[WHAT THE EXERCISE ASKS] Which lines hold the word "clip"? Copy each of them.

[SOURCE DATA]
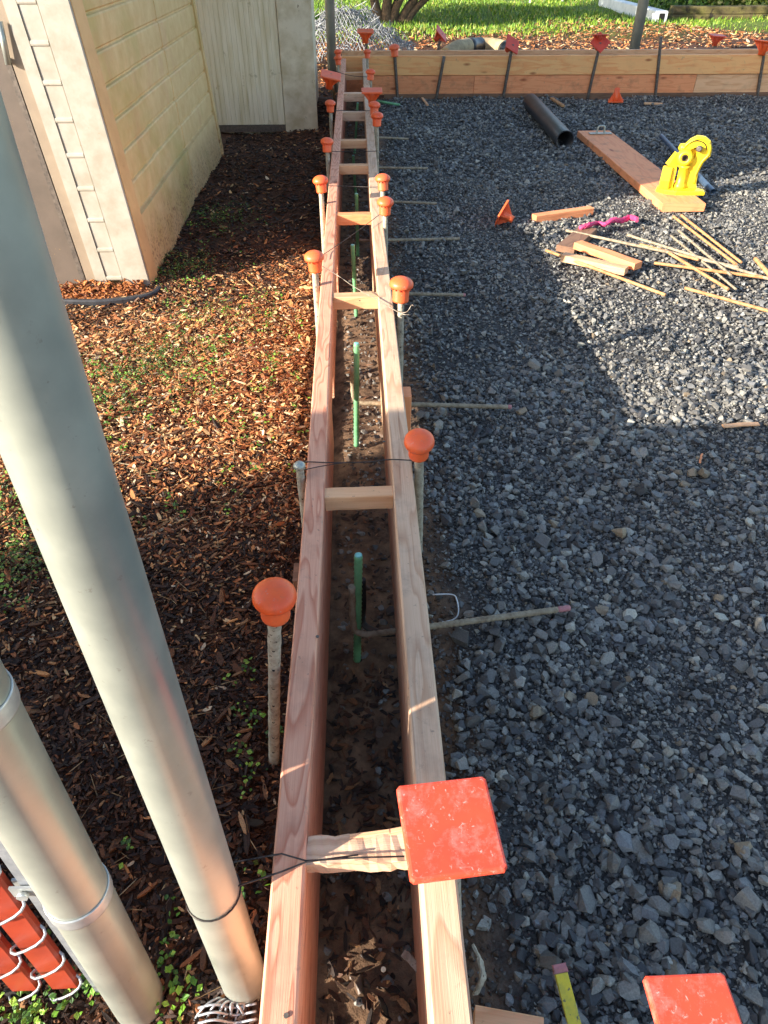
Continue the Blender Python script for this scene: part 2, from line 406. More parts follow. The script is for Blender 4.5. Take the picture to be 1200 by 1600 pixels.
# -- gravel
GC = [lin(132, 128, 120), lin(105, 102, 97), lin(150, 146, 135), lin(81, 80, 79), lin(116, 116, 115), lin(168, 163, 148), lin(140, 122, 98), lin(62, 61, 62)]
GW = [24, 26, 11, 18, 13, 2.2, 1.5, 9]
def gravel_keep(x, y):
    e = .155+.035*np.sin(y*7)+.02*np.sin(y*19)
    p = np.clip((x-e)/.07, 0.05, 1); return (rng.random(len(x)) < p) & (x > .118)
def mk_gravel(n, x0, x1, y0, y1, med, sig, lo, hi, tp, lift, yy=None):
    x, y = pts(n, x0, x1, y0, y1) if yy is None else (rng.uniform(x0, x1, n), yy)
    z = gh(x, y); P = np.stack([x, y, z], -1); k = gravel_keep(x, y) & inview(P); P = P[k]; n = len(P)
    s = np.clip(rng.lognormal(np.log(med), sig, n), lo, hi)
    cl = .5+.5*np.sin(P[:, 0]*9+1.3*np.sin(P[:, 1]*5))*np.sin(P[:, 1]*7+2)
    s *= .8+.4*cl
    S = np.stack([s*rng.uniform(.9, 1.35, n), s*rng.uniform(.7, 1.0, n), s*rng.uniform(.45, .85, n)], -1)
    P[:, 2] += s*rng.uniform(-.05, lift, n)
    return P, S, rotm(n, .45), pickc(n, GC, GW)
big = [hull_template(16) for _ in range(14)]; small = [hull_template(9) for _ in range(10)]
A = [mk_gravel(29000, .1, 1.5, .15, 2.2, .0122, .42, .006, .034, big, .45),
     mk_gravel(700, .16, 1.5, .15, 2.2, .027, .22, .018, .046, big, .5),
     mk_gravel(450, .14, 1.2, .15, 1.1, .02, .25, .012, .034, big, .6)]
A = [np.concatenate(q) for q in zip(*A)]
tag(scatter('gravel', big, *A, M['stone']), 'dark crushed grey gravel covering the ground inside the forms', 'gravel', kind='stuff')
A = [mk_gravel(60000, .1, 1.5, .15, 2.2, .0065, .25, .004, .010, small, .6),
     mk_gravel(60000, .1, 3.2, 2.1, 4.6, .0135, .35, .007, .034, small, .5),
     mk_gravel(52000, .1, 5.2, 4.4, FY-.03, .018, .35, .01, .04, small, .5)]
A = [np.concatenate(q) for q in zip(*A)]
tag(scatter('gravel', small, *A, M['stone']), 'fine and distant crushed grey gravel reaching back to the far form', 'gravel', kind='stuff')
# -- trench stones and clods
n = 2600; x, y = pts(n, XL+.005, XR-.005, .15, FY-.1); P = np.stack([x, y, gh(x, y)], -1)
k = rng.random(n) < np.where((y > 1.5) & (y < 4), 1, .45); P = P[k]; n = len(P)
s = np.clip(rng.lognormal(np.log(.011), .45, n), .004, .03); S = np.stack([s*1.2, s, s*.7], -1)
tag(scatter('soil_clods', big, P, S, rotm(n), pickc(n, [lin(92, 72, 56), lin(70, 54, 42), lin(112, 106, 98), lin(140, 136, 128)], [5, 5, 3, 1.5]), M['stone']), 'brown soil clods and stones on the floor of the trench', 'soil', kind='stuff')
n = 5200; x, y = pts(n, .105, .24, .3, 5.5); P = np.stack([x, y, gh(x, y)], -1); P = P[rng.random(n) < np.clip((.25-x)/.1, 0, 1)]; n = len(P)
s = np.clip(rng.lognormal(np.log(.008), .45, n), .003, .022); S = np.stack([s*1.2, s, s*.7], -1)
tag(scatter('soil_clods', big, P, S, rotm(n), pickc(n, [lin(84, 66, 52), lin(64, 50, 40), lin(100, 92, 84)], [5, 5, 3]), M['stone']), 'crumbly brown soil along the outside of the gravel rail', 'soil', kind='stuff')
# -- bark chips
def chip_template():
    L = 1; a = random.uniform(.2, .6); w1 = random.uniform(.35, .5); k = random.uniform(-.12, .12)
    top = [(-.5, 0), (-.5+a*.3, w1), (.1, .5), (.5-a*.3, w1*.8), (.5, random.uniform(-.2, .2)), (.25, -.5), (-.2, -.45)]
    V = [(x, y, .5+k*(1-4*x*x)) for x, y in top]+[(x, y, -.5+k*(1-4*x*x)) for x, y in top]
    n = len(top); T = [(0, i, i+1) for i in range(1, n-1)]+[(n, n+i+1, n+i) for i in range(1, n-1)]
    for i in range(n):
        j = (i+1) % n; T += [(i, n+i, n+j), (i, n+j, j)]
    return np.array(V), np.array(T)
chips = [chip_template() for _ in range(12)]
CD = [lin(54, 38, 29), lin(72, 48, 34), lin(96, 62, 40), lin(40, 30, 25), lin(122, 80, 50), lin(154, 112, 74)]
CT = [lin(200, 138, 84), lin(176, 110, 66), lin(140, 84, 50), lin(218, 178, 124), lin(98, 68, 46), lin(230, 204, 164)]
def mk_chips(n, x0, x1, y0, y1, l0, l1, xkeep=None, tanf=None, w=(.16, .42), lift=.012, tilt=.32):
    x, y = pts(n, x0, x1, y0, y1); P = np.stack([x, y, gh(x, y)], -1); k = inview(P)
    if xkeep is not None: k &= xkeep(x, y)
    P = P[k]; n = len(P)
    L = rng.uniform(l0, l1, n)*rng.uniform(.5, 1, n)
    S = np.stack([L, L*rng.uniform(w[0], w[1], n), L*rng.uniform(.05, .13, n)], -1)
    P[:, 2] += rng.uniform(0, lift, n)
    f = tanf(P[:, 0], P[:, 1]) if tanf else np.zeros(n)
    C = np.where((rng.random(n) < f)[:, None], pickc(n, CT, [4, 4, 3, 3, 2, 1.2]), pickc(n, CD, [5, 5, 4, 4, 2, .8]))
    return P, S, rotm(n, tilt), C
left = lambda x, y: (x < -.128) & ~((x < -.93) & (y > 2.8))
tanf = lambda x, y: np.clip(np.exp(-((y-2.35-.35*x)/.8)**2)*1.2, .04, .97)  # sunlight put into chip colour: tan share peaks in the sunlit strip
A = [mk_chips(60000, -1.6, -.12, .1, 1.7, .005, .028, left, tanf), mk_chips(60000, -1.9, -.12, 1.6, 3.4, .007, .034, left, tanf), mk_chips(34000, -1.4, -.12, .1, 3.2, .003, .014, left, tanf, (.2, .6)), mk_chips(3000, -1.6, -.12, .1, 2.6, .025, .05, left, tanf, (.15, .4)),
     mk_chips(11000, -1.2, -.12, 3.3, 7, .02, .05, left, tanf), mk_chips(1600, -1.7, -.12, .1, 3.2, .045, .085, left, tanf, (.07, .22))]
A = [np.concatenate(q) for q in zip(*A)]
tag(scatter('bark_mulch', chips, *A, M['chip']), 'wet brown bark chips spread left of the form', 'bark mulch', kind='stuff')
tr = lambda x, y: (x > XL) & (x < XR) & (rng.random(len(x)) < np.where(y < .95, 1, .12))
A = mk_chips(3800, XL, XR, .1, 5, .012, .036, tr, None, lift=.006)
tag(scatter('bark_mulch', chips, *A, M['chip']), 'dark wet bark chips on the floor of the trench', 'bark mulch', kind='stuff')
farm = lambda x, y: y+.8*np.sin(x*.9+1) < 12.6
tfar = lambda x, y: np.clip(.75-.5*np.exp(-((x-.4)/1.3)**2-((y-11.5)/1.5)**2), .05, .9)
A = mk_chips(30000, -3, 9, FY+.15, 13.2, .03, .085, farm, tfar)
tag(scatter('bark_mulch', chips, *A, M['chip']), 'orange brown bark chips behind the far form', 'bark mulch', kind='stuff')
P = []
for (px, py) in [(160, 552), (820, 540), (690, 1440), (560, 1500), (520, 1480), (380, 1290), (230, 1390), (300, 1500)]:
    if px < 500: p = G(px, py, .02); P.append((p.x, p.y, gh(p.x, p.y)+.012))
P = np.array(P, float); n = len(P)
tag(scatter('bark_slabs', chips, P, rng.uniform(.03, .05, (n, 1))*np.array([[1, .16, .12]]), rotm(n, .15), pickc(n, [lin(178, 140, 100), lin(150, 96, 58)], [1, 1]), M['chip']), 'few large pale bark slabs among the mulch', 'bark mulch', kind='stuff')
# -- loose straw bits
n = 420; x, y = pts(n, -1.3, -.13, .15, 2.8); P = np.stack([x, y, gh(x, y)+.012], -1); P = P[(x < -.13) & (inview(P))]; n = len(P)
S = np.stack([rng.uniform(.02, .07, n), rng.uniform(.0008, .0016, n), rng.uniform(.0008, .0016, n)], -1)
tag(scatter('dry_stems', chips, P, S, rotm(n, .25), pickc(n, [lin(176, 150, 110), lin(130, 104, 70), lin(200, 184, 150)], [3, 3, 1]), M['chip']), 'thin dry grass stems lying on the bark', 'dry grass', kind='stuff')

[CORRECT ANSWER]
    p = np.clip((x-e)/.07, 0.05, 1); return (rng.random(len(x)) < p) & (x > .118)
    s = np.clip(rng.lognormal(np.log(med), sig, n), lo, hi)
s = np.clip(rng.lognormal(np.log(.011), .45, n), .004, .03); S = np.stack([s*1.2, s, s*.7], -1)
n = 5200; x, y = pts(n, .105, .24, .3, 5.5); P = np.stack([x, y, gh(x, y)], -1); P = P[rng.random(n) < np.clip((.25-x)/.1, 0, 1)]; n = len(P)
s = np.clip(rng.lognormal(np.log(.008), .45, n), .003, .022); S = np.stack([s*1.2, s, s*.7], -1)
tanf = lambda x, y: np.clip(np.exp(-((y-2.35-.35*x)/.8)**2)*1.2, .04, .97)  # sunlight put into chip colour: tan share peaks in the sunlit strip
tfar = lambda x, y: np.clip(.75-.5*np.exp(-((x-.4)/1.3)**2-((y-11.5)/1.5)**2), .05, .9)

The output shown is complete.